Style and age of late Oligocene-early Miocene deformation in the southern Stillwater Range, west central Nevada: Paleomagnetism, geochronology, and field relations

Paleomagnetic and geochronologic data combined with geologic mapping tightly restrict the timing and character of a late Oligocene to early Miocene episode of large magnitude extension in the southern Stillwater Range and adjacent regions of west central Nevada. The southern Stillwater Range was the site of an Oligocene to early Miocene volcanic center comprising (1) 28.3 to 24.3 Ma intracaldera ash flow tuffs, lava flows, and subjacent plutons associated with three calderas, (2) 24.8 to 20.7 Ma postcaldera silicic dikes and domes, and (3) unconformably overlying 15.3 to 13.0 Ma dacite to basalt lava flows, plugs, and dikes. The caldera-related tuffs, lava flows, and plutons were tilted 60°-70° either west or east during the initial period of Cenozoic deformation that accommodated over 100% extension. Directions of remanent magnetization obtained from these extrusive and intrusive, caldera-related rocks are strongly deflected from an expected Miocene direction in senses appropriate for their tilt. A mean direction for these rocks after tilt correction, however, suggests that they were also affected by a moderate (33.4° ± 11.8°) component of counterclockwise vertical axis rotation.

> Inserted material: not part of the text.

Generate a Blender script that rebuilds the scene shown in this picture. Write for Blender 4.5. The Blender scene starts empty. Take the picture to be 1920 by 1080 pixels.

Paleomagnetic data indicate that the episode of large tilting occurred during emplacement of 24.8 to 20.7 Ma postcaldera dikes and domes. In detail, an apparent decrease in rotation with decreasing age of individual, isotopically dated bodies of the postcaldera group indicates that most tilting occurred between 24.4 and 24.2 Ma. The onset of tilting immediately following after the final caldera eruptions suggests that the magmatism and deformation were linked. Deformation was not driven by magma buoyancy, however, because tilting equally affected the caldera systems of different ages, including their plutonic roots. It is more likely that regional extension was focused in the southern Stillwater Range due to magmatic warming and reduction of tensile strength of the brittle crust. Faults that accommodated deformation in the southern Stillwater Range initially dipped steeply and cut deeply to expose more than 9 km of crustal section. The exposed crustal sections are probably rotated blocks above an unexposed basal detachment that lay near the early Miocene brittle-ductile transition.